Al enterarnos de esta primicia no pudimos dejar pasar la oportunidad de probar las delicias locales, por lo que en el único negocio que estaba abierto, mis pies se colaron por su puerta.

La tienda vendía salchichas crudas para cocinarlas en casa o preparadas en diferentes formas. Las cabezas de ciervo como trofeos en la pared y un loro enjaulado que repetía lo mismo una y otra vez aumentaban la sensación de surrealismo en este paraíso perdido de las cecinas.

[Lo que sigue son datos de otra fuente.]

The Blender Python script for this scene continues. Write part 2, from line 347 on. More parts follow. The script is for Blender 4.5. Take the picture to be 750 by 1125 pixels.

Me pedí un hotdog, pensé que una salchicha con pan y algún agregado extra podrían darme una buena impresión de la tradición culinaria del lugar. Pasaron más de 15 minutos (y era yo el único cliente del local) y ya pensaba que se habían olvidado de mi salchicha o que su preparación requería los más profundos conocimientos y la más elaborada cocción. Hasta que al fin llegó. Venía en una bolsita de papel y al sacarla mi sorpresa era máxima.

Era una salchicha frita con cobertura crocante insertada en un palito de madera como si fuese un helado. El sabor definitivamente no la hacía acreedora del título a la mejor del mundo. La decepción dio paso a la resignación y luego a la risa , no me pude ni terminar la salchicha, le dije a Carla que por ningún motivo esto reemplazaría el almuerzo. Encendimos el motor con la ilusión de encontrar días más soleados en los días por venir y con la seguridad que este país nos sorprendería más con sus paisajes que con su tradición culinaria y en vez de procurar alimentarnos por la boca, lo haríamos de otra manera través de los ojos.

Dejábamos atrás las playas de tesoros, las salchichas y los acantilados, y Avo rodaba por la ruta como en sus mejores días. Vimos a la distancia montañas nevadas y sin siquiera cruzar una mirada o una palabra cada uno sabía en su interior que algo quedaba a nuestras espaldas y que otra parte del viaje estaba por empezar.